On 6/9/07, Barton Willis <willisb at unk.edu> wrote:
> (1) Modify 'declare' to allow things like
>
> declare(f, distributes_over, ["[", set, matrix])
I dunno. This is even more clumsy than the existing
paired-argument notation.
> (setf (get 'f 'distributes-over) '(mlist $set $matrix)))
> (2) Change 'threadable' (in share/contrib/multiadditive.lisp) to examine
> the operator of the argument to see if it is in the distributes-over
> property list of the operator. This could be done by changing a few
> lines of threadable, I think.
Yeah, it's doubtless more efficient to work directly with
the symbol property list ... I like to try to do stuff directly
in Maxima, but whether it is actually more comprehensible
that way is, at present, a matter of taste.

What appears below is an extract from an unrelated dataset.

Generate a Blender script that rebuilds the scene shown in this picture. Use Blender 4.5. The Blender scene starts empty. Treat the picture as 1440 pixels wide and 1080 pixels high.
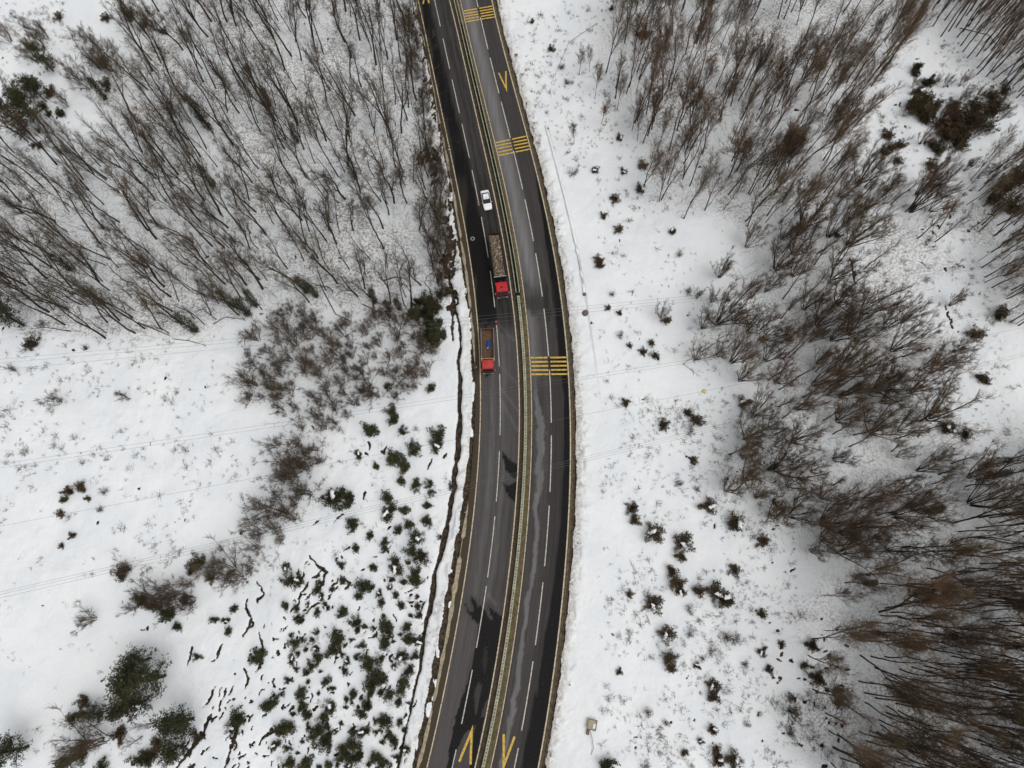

> (3) Change 'threadable' to a better name.
Well, what about "distributes_over" ?
> Since I wrote threadable, I have an not-invented-here attitude toward a
> tellsimp method. But unlike a tellsimp scheme, I believe this method
> would not slow the simplifier.
I'm not too hung up on the implementation. My main concern
is to make it act a certain way from the user's point of view.
In share/contrib/multiadditive.lisp, the threadable stuff is a
simplification, right? So it would behave more or less the
same as simplification rules. I'm happy with that.
Aside from that I'm hoping we can break with tradition and
allow a less-clumsy declaration syntax.